*DATA LINES*:
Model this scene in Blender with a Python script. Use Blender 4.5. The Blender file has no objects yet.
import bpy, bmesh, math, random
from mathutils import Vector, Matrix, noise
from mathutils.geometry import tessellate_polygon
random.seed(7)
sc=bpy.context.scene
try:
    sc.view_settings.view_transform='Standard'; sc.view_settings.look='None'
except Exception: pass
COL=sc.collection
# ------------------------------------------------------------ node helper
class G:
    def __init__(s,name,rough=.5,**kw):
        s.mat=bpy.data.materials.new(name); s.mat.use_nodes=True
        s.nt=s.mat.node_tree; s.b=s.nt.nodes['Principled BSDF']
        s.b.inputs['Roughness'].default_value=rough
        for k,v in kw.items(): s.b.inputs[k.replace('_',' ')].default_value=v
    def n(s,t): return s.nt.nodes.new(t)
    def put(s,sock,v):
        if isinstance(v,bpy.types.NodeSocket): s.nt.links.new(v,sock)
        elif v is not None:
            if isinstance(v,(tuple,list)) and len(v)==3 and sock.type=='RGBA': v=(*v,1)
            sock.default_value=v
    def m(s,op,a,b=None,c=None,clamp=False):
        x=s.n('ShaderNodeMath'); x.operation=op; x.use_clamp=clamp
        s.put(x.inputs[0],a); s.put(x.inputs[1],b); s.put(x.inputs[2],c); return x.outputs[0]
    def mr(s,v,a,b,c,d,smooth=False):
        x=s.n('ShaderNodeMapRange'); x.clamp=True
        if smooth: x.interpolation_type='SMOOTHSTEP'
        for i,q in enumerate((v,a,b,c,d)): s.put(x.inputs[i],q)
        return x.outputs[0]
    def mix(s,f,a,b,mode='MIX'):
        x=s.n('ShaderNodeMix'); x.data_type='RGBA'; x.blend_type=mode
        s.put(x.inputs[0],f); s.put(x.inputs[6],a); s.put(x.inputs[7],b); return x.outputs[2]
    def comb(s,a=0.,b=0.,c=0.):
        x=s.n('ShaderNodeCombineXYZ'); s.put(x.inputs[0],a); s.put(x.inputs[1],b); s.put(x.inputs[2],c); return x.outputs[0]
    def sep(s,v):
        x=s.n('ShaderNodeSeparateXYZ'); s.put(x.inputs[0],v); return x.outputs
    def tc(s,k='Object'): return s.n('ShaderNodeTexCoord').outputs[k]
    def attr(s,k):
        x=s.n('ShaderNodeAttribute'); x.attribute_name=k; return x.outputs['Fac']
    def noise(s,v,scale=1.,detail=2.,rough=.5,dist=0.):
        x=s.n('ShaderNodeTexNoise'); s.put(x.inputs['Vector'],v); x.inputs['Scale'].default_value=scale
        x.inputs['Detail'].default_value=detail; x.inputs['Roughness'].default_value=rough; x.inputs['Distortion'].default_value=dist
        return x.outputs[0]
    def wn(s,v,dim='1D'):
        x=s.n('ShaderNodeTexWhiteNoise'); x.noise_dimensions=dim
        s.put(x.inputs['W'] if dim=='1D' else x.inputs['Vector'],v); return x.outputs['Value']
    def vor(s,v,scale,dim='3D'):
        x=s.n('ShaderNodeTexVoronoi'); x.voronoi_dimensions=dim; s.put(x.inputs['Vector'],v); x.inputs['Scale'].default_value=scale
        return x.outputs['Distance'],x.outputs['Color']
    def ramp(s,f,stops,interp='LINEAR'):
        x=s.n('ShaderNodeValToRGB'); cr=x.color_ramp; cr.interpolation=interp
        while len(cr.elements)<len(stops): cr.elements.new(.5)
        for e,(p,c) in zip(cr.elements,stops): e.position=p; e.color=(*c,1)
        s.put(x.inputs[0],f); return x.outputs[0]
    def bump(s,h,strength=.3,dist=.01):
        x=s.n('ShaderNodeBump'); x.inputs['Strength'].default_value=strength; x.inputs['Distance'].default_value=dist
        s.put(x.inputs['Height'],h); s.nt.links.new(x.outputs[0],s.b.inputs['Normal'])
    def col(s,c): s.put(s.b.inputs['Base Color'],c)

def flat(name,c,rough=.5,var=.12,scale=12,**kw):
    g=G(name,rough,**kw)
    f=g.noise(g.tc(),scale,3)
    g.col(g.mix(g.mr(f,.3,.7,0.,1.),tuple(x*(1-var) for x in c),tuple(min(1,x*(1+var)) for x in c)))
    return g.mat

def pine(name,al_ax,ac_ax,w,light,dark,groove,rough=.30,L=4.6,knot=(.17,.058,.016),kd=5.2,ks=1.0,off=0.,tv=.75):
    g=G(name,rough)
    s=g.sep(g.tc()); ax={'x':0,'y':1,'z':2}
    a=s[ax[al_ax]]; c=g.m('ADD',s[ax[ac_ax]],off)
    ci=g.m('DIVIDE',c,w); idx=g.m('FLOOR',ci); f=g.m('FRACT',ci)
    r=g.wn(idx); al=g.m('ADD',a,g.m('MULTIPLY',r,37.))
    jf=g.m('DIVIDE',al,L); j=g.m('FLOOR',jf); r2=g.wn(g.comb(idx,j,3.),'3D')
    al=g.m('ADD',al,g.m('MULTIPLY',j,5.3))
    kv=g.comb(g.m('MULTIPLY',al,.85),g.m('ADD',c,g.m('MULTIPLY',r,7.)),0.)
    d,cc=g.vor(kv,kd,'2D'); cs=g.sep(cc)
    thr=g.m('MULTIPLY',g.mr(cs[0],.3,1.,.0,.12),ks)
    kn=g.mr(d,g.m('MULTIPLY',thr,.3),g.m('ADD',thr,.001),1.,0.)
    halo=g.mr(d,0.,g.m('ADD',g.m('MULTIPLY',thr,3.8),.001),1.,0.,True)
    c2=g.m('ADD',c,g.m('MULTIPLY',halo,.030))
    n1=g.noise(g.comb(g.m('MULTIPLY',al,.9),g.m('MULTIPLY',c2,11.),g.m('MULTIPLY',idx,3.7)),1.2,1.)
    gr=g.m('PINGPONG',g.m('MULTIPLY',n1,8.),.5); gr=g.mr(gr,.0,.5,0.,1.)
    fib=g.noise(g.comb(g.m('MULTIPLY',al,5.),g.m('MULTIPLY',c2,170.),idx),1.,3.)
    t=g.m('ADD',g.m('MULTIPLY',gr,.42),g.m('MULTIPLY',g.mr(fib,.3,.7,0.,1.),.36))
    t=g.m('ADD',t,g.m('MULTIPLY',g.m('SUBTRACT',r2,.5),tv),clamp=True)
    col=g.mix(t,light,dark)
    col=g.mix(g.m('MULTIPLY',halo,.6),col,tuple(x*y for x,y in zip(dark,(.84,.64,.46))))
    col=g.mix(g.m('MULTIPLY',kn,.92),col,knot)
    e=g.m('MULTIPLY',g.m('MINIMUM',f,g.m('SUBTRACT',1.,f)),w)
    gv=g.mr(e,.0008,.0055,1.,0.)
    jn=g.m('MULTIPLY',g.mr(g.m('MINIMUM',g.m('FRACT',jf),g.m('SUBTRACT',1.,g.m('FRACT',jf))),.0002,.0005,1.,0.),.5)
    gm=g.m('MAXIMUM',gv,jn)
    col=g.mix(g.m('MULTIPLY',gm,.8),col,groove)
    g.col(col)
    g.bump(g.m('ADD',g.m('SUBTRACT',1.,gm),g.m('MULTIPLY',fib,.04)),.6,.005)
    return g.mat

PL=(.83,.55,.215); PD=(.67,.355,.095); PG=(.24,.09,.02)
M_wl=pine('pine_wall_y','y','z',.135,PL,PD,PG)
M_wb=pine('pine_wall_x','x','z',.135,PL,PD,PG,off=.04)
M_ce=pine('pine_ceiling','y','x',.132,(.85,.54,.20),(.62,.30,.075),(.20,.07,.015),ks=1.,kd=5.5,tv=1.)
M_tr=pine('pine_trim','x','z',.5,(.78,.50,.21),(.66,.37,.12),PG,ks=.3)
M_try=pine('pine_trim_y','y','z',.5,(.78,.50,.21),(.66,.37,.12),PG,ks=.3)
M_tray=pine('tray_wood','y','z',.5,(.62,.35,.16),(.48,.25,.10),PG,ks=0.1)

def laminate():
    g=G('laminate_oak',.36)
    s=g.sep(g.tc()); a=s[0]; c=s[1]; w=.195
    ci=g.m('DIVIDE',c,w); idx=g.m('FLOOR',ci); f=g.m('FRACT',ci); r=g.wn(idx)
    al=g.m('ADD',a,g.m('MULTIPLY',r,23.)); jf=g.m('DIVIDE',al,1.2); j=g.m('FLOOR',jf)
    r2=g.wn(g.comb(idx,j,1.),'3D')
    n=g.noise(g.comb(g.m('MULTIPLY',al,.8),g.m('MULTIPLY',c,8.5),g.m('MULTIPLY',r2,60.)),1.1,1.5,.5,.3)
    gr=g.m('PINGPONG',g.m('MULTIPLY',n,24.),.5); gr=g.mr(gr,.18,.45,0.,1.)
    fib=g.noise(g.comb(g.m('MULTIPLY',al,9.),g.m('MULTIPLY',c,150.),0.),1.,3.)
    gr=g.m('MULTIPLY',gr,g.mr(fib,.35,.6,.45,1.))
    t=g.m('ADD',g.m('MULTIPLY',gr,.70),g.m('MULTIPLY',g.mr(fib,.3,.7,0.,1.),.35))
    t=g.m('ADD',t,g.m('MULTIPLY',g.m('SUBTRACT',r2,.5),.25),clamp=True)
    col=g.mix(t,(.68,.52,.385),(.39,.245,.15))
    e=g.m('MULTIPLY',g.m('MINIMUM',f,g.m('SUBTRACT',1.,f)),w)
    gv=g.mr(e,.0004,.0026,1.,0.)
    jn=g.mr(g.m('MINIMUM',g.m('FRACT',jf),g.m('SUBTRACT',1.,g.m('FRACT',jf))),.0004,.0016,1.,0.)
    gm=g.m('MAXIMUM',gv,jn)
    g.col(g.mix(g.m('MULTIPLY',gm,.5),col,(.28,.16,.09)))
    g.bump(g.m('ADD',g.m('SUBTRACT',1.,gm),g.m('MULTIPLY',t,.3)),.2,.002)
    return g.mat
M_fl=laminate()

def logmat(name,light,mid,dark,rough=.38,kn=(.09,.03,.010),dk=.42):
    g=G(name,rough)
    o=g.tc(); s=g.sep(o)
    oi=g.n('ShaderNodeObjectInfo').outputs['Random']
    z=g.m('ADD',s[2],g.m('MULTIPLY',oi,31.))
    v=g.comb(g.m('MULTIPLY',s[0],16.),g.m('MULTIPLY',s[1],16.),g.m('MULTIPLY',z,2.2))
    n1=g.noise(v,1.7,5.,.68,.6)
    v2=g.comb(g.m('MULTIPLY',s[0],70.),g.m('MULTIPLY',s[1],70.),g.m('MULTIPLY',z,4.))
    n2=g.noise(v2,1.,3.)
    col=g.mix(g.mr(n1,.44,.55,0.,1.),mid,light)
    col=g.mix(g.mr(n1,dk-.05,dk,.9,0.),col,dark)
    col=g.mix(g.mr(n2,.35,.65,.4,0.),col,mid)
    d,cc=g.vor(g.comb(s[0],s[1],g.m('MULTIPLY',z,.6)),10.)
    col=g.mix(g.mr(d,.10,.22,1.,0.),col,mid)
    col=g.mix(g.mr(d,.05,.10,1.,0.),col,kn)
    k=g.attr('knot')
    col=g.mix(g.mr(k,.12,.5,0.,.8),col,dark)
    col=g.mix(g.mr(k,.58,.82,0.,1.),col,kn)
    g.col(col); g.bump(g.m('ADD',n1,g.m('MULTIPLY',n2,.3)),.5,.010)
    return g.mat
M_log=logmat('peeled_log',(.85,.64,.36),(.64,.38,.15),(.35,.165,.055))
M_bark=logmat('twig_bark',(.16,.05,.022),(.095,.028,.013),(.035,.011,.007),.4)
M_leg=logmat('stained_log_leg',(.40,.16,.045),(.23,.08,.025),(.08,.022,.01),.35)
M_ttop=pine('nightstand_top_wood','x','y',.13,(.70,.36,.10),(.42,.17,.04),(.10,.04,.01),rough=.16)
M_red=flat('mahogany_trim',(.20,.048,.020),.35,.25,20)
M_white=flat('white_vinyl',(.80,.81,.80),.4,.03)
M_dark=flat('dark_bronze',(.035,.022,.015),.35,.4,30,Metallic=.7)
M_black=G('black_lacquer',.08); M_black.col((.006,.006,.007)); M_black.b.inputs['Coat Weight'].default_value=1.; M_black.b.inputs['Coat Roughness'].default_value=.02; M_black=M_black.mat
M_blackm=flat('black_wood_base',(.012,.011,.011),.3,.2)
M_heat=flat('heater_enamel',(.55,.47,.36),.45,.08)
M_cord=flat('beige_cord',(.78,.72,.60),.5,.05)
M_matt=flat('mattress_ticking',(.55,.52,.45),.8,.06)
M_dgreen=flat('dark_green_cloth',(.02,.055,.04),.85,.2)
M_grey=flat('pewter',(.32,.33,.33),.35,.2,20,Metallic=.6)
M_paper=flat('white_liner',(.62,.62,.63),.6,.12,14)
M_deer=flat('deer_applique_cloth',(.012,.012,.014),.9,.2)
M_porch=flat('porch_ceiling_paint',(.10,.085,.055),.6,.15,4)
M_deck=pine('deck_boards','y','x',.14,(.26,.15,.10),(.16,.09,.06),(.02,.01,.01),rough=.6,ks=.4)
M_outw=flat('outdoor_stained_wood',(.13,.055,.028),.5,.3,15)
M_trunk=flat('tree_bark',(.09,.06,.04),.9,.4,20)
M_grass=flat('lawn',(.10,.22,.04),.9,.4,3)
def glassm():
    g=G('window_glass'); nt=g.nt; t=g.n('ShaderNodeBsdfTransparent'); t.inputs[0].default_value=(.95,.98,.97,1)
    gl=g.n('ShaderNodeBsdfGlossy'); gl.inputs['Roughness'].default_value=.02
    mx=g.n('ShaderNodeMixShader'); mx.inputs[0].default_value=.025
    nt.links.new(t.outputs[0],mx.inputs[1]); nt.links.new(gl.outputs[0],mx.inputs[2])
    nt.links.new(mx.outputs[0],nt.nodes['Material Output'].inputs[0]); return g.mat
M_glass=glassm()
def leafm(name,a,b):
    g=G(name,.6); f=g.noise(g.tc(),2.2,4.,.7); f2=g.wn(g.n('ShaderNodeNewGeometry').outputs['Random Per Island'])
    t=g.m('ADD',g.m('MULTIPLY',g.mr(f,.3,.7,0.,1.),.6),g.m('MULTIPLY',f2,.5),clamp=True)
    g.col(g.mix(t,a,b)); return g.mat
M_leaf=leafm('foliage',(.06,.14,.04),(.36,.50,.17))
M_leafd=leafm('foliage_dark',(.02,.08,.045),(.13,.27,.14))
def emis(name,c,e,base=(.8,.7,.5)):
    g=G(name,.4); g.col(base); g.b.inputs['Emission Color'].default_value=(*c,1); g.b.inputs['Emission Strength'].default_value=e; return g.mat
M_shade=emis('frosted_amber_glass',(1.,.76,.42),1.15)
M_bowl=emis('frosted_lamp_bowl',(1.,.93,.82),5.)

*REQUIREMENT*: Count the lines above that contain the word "scene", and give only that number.

*RESPONSE TO THE TASK*: 2